Friday, October 05, 2007

Recovery: Being Reminded of Past Trauma.

I have been fighting very bad depression and anxiety issues for the past few weeks. I had to pack some cooking items for my month-long cat-sitting job. I prefer to use my rice cooker and my already purchased brown rice. I have been fighting buying the special suitcase for this specialized job. I waited until the last moment to actually buy a suitcase.

I finally actually bought a very nice suitcase on rollers. It worked fine, though I have to get a longer portable handle for the suitcase so I can attach it to a belt around my waist. I need to have my hands free to deal with my walker.

I literally had problems sleeping last night. I couldn't figure out what was bothering me. I just knew something was not right. I didn't experience any relief from finishing my work on the website. This morning I stumbled upon what has been making me unhappy for the past few weeks.

After packing my suitcase this morning, I remembered the last time I had to pack kitchen items. Our building had been condemned. I came home on a Wednesday night to the grim news that I had three full days to get out before the tenants would be "forcibly removed".

I remember the frantic call to one of my employers, hurridly arranging emergency money for temporary housing. I physically moved all my stuff alone, six blocks to a hotel I couldn't afford.

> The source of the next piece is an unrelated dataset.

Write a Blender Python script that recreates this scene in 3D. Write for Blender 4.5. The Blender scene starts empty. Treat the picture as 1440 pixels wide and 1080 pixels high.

Then I had to move all over again to my current residence. It was an awful two weeks.

I looked around at my house and realized that this packing did not mean I had to "move". A wave of joy and relief flooded my body. I wanted to cry out thanks to God. All the tension I've been carrying started to leave. I finally found the memories that were disturbing my peace.

I guess I still have trouble dealing with some of the "crisis" moves I've made in my life. I have felt terrible ever since I made the decision to use my own cooking items on the cat-ssitting job. I finally got some restful sleep and all is well with the world.

Hopefully this may help someone else wondering through a swamp of feelings with no "reason". Sorry this isn't entertaining, but I want to continue documenting my recovery, confusion and all.